RIYADH, 10 January — Arab League Secretary-General Amr Moussa said after talks with Saudi leaders yesterday that an Arab summit slated for March in Beirut would go ahead as planned.

Moussa met with Crown Prince Abdullah, second deputy premier and commander of the National Guard, and Foreign Minister Prince Saud Al-Faisal in Riyadh yesterday.

"The Arab summit," whose venue Libya wants changed, "will be held in Beirut as planned," Moussa said at the end of a brief visit to the Kingdom.
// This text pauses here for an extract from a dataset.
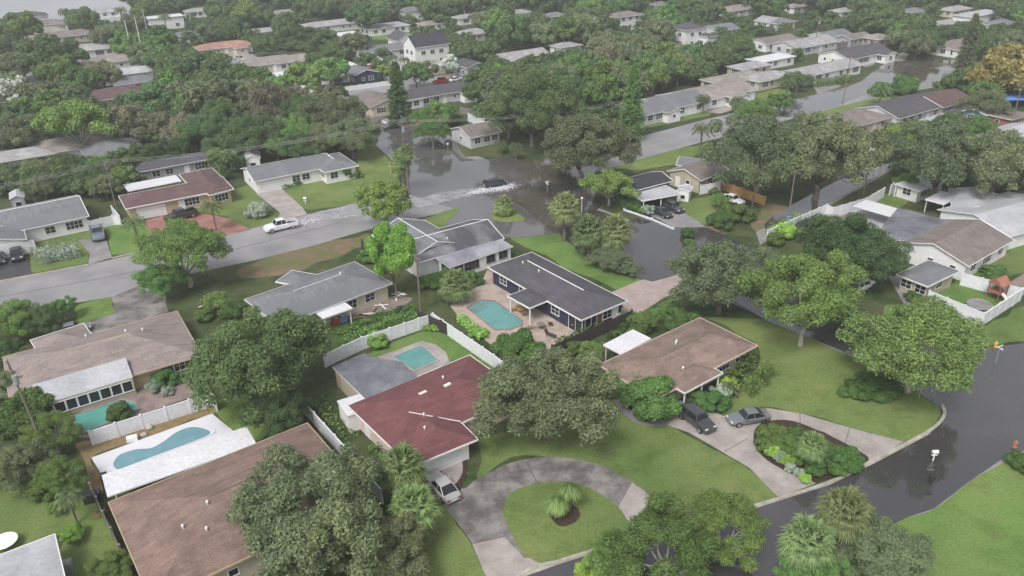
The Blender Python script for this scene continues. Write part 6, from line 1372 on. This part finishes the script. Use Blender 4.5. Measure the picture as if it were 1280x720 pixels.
# ---- understory: bushes and low crowns filling the woods between the counted trees, one mass
def understory():
    rg = np.random.default_rng(5); allC = []; allN = []; allS = []; tot = 0; cell = {}
    base = [crown_arrays(900 + i, 12, 62, .11, .8, (.24, .42)) for i in range(4)]
    big = [crown_arrays(950 + i, 20, 110, .11, .62, (.24, .38)) for i in range(4)]
    for r, x, y, k, h_, a_, R in CAND[NT:]:
        P = g(x, y, .85 * R * h_); C, N, s, _c = big[rg.integers(4)]; allC.append(C * np.array([R, R, R * h_]) + np.array([P.x, P.y, R * h_ * .85])); allN.append(N); allS.append(s * R)
    for _ in range(9000):
        x = rg.uniform(-30, 1310); y = rg.uniform(-30, 235)
        if y > 60 and not any(inside((x, y), q) for q in UZ): continue
        if any(a - 2 < x < b + 2 and c - 2 < y < d + 4 for a, b, c, d in PROT): continue
        if any(math.hypot(x - a, (y - b) * 1.6) < c + 5 for a, b, c in ROADPX): continue
        P = g(x, y, 1.5); R = rg.uniform(2.2, 4.0)
        if any(blocked(P + Vector((dx, dy, 0))) for dx, dy in ((0, 0), (R * .6, 0), (-R * .6, 0), (0, -R * .6), (0, R * .6))): continue
        ky = (int(P.x // 4.2), int(P.y // 4.2))
        if ky in cell: continue
        cell[ky] = 1; C, N, s, _c = base[rg.integers(4)]; h = rg.uniform(.6, 1.2)
        allC.append(C * np.array([R, R, R * h]) + np.array([P.x, P.y, R * h * .62])); allN.append(N); allS.append(s * R); tot += 1
    C = np.concatenate(allC); N = np.concatenate(allN); s = np.concatenate(allS)
    o = link('undergrowth', leaf_mesh('undergrowth', C, N, s, 'leaf_under')); tag(o, 'mixed green undergrowth filling the gardens and woods between the far houses', 'undergrowth', kind='stuff')
UZ = [[(-30, 60), (200, 60), (440, 100), (445, 180), (350, 205), (300, 212), (230, 212), (150, 240), (-30, 250)], [(580, 60), (860, 60), (870, 110), (800, 130), (790, 165), (660, 170), (640, 150), (600, 130), (610, 70)], [(860, 60), (1000, 60), (1010, 105), (930, 112), (870, 108)], [(1140, 60), (1310, 60), (1310, 125), (1215, 128)], [(1100, 160), (1310, 165), (1310, 235), (1130, 225)], [(440, 60), (600, 60), (600, 100), (440, 100)]]
leaf('leaf_under', (.125, .185, .075), var=.5)
understory()
# ---- palms
palm('fan', 706, 258, 18, 6.0, 'tall fan palm on the bright pond lawn'); palm('fan', 736, 288, 20, 4.2, 'first of two squat fan palms in the dark flood edge'); palm('fan', 768, 287, 20, 4.6, 'second squat fan palm, nearer the pond')
palm('fan', 502, 197, 12, 7.0, 'shaggy fan palm at the flooded corner pole'); palm('fan', 498, 205, 12, 5.5, 'lower shaggy fan palm at the same pole'); palm('fan', 507, 190, 10, 8.5, 'highest shaggy fan palm at the flooded corner')
palm('fan', 502, 583, 28, 4.5, 'big fan palm beside the red-roofed garage'); palm('fan', 516, 634, 30, 4.2, 'wide fan palm between the garage palm and the bottom oak')
palm('fan', 1057, 638, 30, 5.5, 'tall fan palm over the flooded street'); palm('fan', 1010, 675, 32, 5.0, 'lower fan palm over the flooded street')
palm('queen', 878, 160, 13, 6.5, 'feathery palm on the main road verge'); palm('queen', 264, 256, 13, 4.8, 'young feathery palm on the red driveway edge'); palm('queen', 166, 276, 15, 5.5, 'tall feather palm pair on the bright lawn'); palm('fan', 629, 256, 12, 2.0, 'small fan palm on the grass islet in the flood'); palm('fan', 1016, 556, 17, 3.2, 'fan palm in the middle of the planted island')
palm('fan', 569, 355, 19, 3.0, 'shaggy palm at the far end of the paver patio'); palm('queen', 903, 219, 11, 4.0, 'palm beside the beige gabled house'); palm('queen', 912, 484, 13, 1.2, 'spiky low palm by the carport'); palm('queen', 38, 232, 10, 3.5, 'small palm by the grey-white shed'); palm('queen', 1102, 112, 12, 4, 'dark palm clump on the verge by the tall pole') 
palm('pony', 713, 612, 14, 2.4, 'taller shaggy-headed plant in the circular island bed', name='ponytail_plant', cat='plant'); palm('pony', 696, 628, 14, 1.8, 'shorter shaggy-headed plant in the circular island bed', name='ponytail_plant', cat='plant')
palm('queen', 85, 620, 18, 3.4, 'feathery palm between lawn and gravel strip'); palm('queen', 645, 182, 9, 3.2, 'banana-like palm left of the vine-clad tree'); palm('queen', 626, 178, 9, 2.6, 'low palm before the corner bungalow'); palm('queen', 880, 122, 9, 4, 'slim palm before the light ranch'); palm('queen', 998, 98, 10, 4, 'palm among the roadside hedge'); palm('queen', 985, 102, 11, 4.5, 'wide palm among the roadside hedge')
palm('queen', 80, 14, 8, 7, 'small palm on the bay shore between two roofs'); palm('queen', 150, 12, 8, 8, 'lone palm at the bay water'); palm('queen', 205, 20, 8, 8, 'palm before the white two-storey block'); palm('queen', 490, 72, 8, 4, 'palm in the glazed bungalow garden'); palm('queen', 505, 74, 7, 3.5, 'second palm in the glazed bungalow garden')
# ---- hedges
hedge('silvery green hedge with an olive skirt by the black driveway', [(46, 330), (60, 325), (80, 322), (100, 318)], 3.0, 2.0, 'greysh')
hedge('rounded clipped hedge at the end wall of the brown-shingled house', [(918, 490), (935, 478), (948, 464)], 3.6, 1.7, 'shrub')
hedge('low hedge lining the pond lawn kerb', [(770, 250), (790, 262), (808, 268)], 1.5, 1.0, 'shrub'); hedge('lime hedge along the pool side of the dark fence', [(575, 400), (590, 412), (606, 426)], 1.2, .8, 'limey')
hedge('green hedge band in the weedy yard', [(425, 425), (460, 410), (490, 396), (520, 392)], 3.0, .6, 'broad', dens=40); hedge('flower bed strip before the long white house', [(352, 236), (372, 231), (392, 226)], 1.0, .6, 'shrub')
hedge('hedge in front of the far roadside houses', [(1015, 108), (1040, 106), (1060, 100)], 2.4, 1.6, 'broad'); hedge('dark hedge row beside the far ranch drive', [(1182, 104), (1200, 101), (1222, 99)], 3, 2, 'dark'); hedge('foliage strip at the foot of the upper dark fence', [(700, 436), (725, 424), (755, 410)], 1.6, 1.0, 'shrub'); hedge('vine-like hedge on the alley wall', [(962, 297), (980, 289), (996, 281)], 1.4, 1.6, 'limey')
hedge('garden bed along the brown-shingled rear wall', [(770, 430), (800, 405), (830, 395)], 2.5, .9, 'shrub'); hedge('low bed of plants between the red-roofed house and the kinked fence', [(470, 560), (490, 580), (505, 590)], 1.6, .8, 'broad'); hedge('undergrowth below the kinked fence', [(395, 500), (420, 530), (440, 550)], 1.5, .5, 'broad', dens=25)
# grass tufts scattered on the front lawns
# ================================================================ LABELS OF TREES
LM = [(h.label, h) for h in HOUSES]
def short(lbl):
    w = lbl.split(); out = []
    for i, x in enumerate(w):
        if i > 1 and x in ('with', 'behind', 'by', 'beside', 'under', 'facing', 'in', 'at', 'on', 'between', 'half', 'hidden', 'left', 'right', 'along', 'among', 'near', 'beyond', 'and', 'cut', 'joined', 'before'): break
        out.append(x)
    return 'the ' + ' '.join(out)
names = {}
for l, h in LM: names.setdefault(short(l), []).append(h)
LM = [(k, sum(v[0].pts, Vector()) / len(v[0].pts)) for k, v in names.items() if len(v) == 1 and len(k.split()) <= 7]
groups = {}
for t in TREES:
    o = t['o']; k = t['kind']; cat = t.get('cat') or CATS.get(k, 'tree')
    if t['label']: tag(o, t['label'], cat); t['final'] = t['label']; continue
    best = min(LM, key=lambda a: (a[1] - t['p']).length); d = t['p'] - best[1]; rel = 'beside'
    if abs(d.y) > abs(d.x) * .8: rel = 'behind' if d.y > 0 else 'in front of'
    else: rel = 'left of' if d.x < 0 else 'right of'
    size = 'small' if t['R'] < 3.6 else 'mid-sized' if t['R'] < 5.5 else 'large' if t['R'] < 7.5 else 'very large'
    look = {'oak': 'grey-green', 'broad': 'fresh green', 'dark': 'dark green', 'brown': 'brownish mossy'}.get(k, LOOKS[k])
    t['final'] = f"{size} {look} tree {rel} {best[0]}"; groups.setdefault(t['final'], []).append(t)
ORD = ['leftmost', 'second', 'third', 'fourth', 'fifth', 'sixth', 'seventh', 'eighth', 'ninth', 'tenth', 'eleventh', 'twelfth']
for l, ts in groups.items():
    ts.sort(key=lambda t: t['px'])
    for i, t in enumerate(ts):
        lab = l if len(ts) == 1 else (f"{'rightmost' if i == len(ts) - 1 and i else ORD[min(i, 11)]} " + ('from the left, ' if 0 < i < len(ts) - 1 else '') + l)
        tag(t['o'], lab, 'tree', 'background trees between the far houses')
# ================================================================ AIR AND LIGHT
HZ = 0.00045
hz = bpy.data.materials.new('haze'); hz.use_nodes = True; nt = hz.node_tree; nt.nodes.clear()
out = nt.nodes.new('ShaderNodeOutputMaterial'); pv = nt.nodes.new('ShaderNodeVolumePrincipled'); pv.inputs['Density'].default_value = HZ; pv.inputs['Color'].default_value = (.93, .94, .97, 1); pv.inputs['Anisotropy'].default_value = .2
L_(nt, pv.outputs[0], out.inputs['Volume']); MATS['haze_air'] = hz
mb = MB(); mb.box(-950, 950, -200, 1550, -1.0, 60, 'haze_air'); o = mb.build('haze'); tag(o, 'thin pale damp air over the whole neighbourhood', 'haze', kind='stuff')
w = bpy.data.worlds.new('World'); S.world = w; w.use_nodes = True; nt = w.node_tree; bg = nt.nodes['Background']
sky = nt.nodes.new('ShaderNodeTexSky'); sky.sky_type = 'NISHITA'; sky.sun_disc = False; sky.sun_elevation = R_(52); sky.sun_rotation = R_(208); sky.air_density = 1.0; sky.dust_density = 4.0; sky.ozone_density = 1
hs = nt.nodes.new('ShaderNodeHueSaturation'); hs.inputs['Saturation'].default_value = .28
L_(nt, sky.outputs[0], hs.inputs['Color']); L_(nt, hs.outputs[0], bg.inputs['Color']); bg.inputs['Strength'].default_value = .118
sl = bpy.data.lights.new('sun', 'SUN'); sl.energy = 1.5; sl.angle = R_(18); sl.color = (1, .97, .93); so = bpy.data.objects.new('sun', sl); COL.objects.link(so)
el, az = R_(52), R_(208)   # azimuth clockwise from +Y, as the sky texture counts it
dv = Vector((math.sin(az) * math.cos(el), math.cos(az) * math.cos(el), math.sin(el)))
so.rotation_euler = dv.to_track_quat('Z', 'Y').to_euler(); so.location = (0, 0, 100)
S.view_settings.view_transform = 'Standard'; S.view_settings.look = 'None'; S.view_settings.gamma = 1; S.view_settings.exposure = .62
S.cycles.use_denoising = True
try: S.cycles.denoiser = 'OPENIMAGEDENOISE'
except Exception: pass
S.cycles.max_bounces = 6; S.cycles.diffuse_bounces = 3; S.cycles.glossy_bounces = 3; S.cycles.transmission_bounces = 4; S.cycles.volume_bounces = 1; S.cycles.transparent_max_bounces = 8
S.cycles.volume_step_rate = 4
The Arab League chief added that he was "still awaiting the Arab countries’ responses to Libya’s request to shift the summit venue" to Cairo.

Moussa, who said his talks here covered both the upcoming summit and the situation in the Palestinian territories, later left for Khartoum on the second leg of an Arab tour that will also take in Syria, Lebanon, Jordan and Libya.

In a statement to the Saudi Press Agency in Cairo before his departure earlier yesterday, Moussa welcomed Prince Abdullah’s speech to the recent GCC summit in Muscat, Oman, outlining the Arab position on international issues.

Prince Abdullah said the Arabs will not go imploring for their legitimate rights before other countries and the world bodies.

Moussa added that the current situation in the region as well as the world demands a firm and concerted action by the Arabs to regain the legitimate rights.

Tripoli has requested the shift to Cairo because of a long-standing dispute with Lebanon’s Shiite Muslim community.

Most Lebanese Shiite leaders, notably parliament speaker Nabih Berri, accuse Libyan leader Moammar Qaddafi of being behind the disappearance of Amal movement’s founder Mussa Sadr during a trip to Libya in 1978. Tripoli maintains Berri himself, who now heads Amal, was behind Sadr’s disappearance.

In Beirut, Lebanese Prime Minister Rafik Hariri said yesterday that his country would host the summit as planned. "The summit will be held in Lebanon at the scheduled date, the issue has been settled," he said.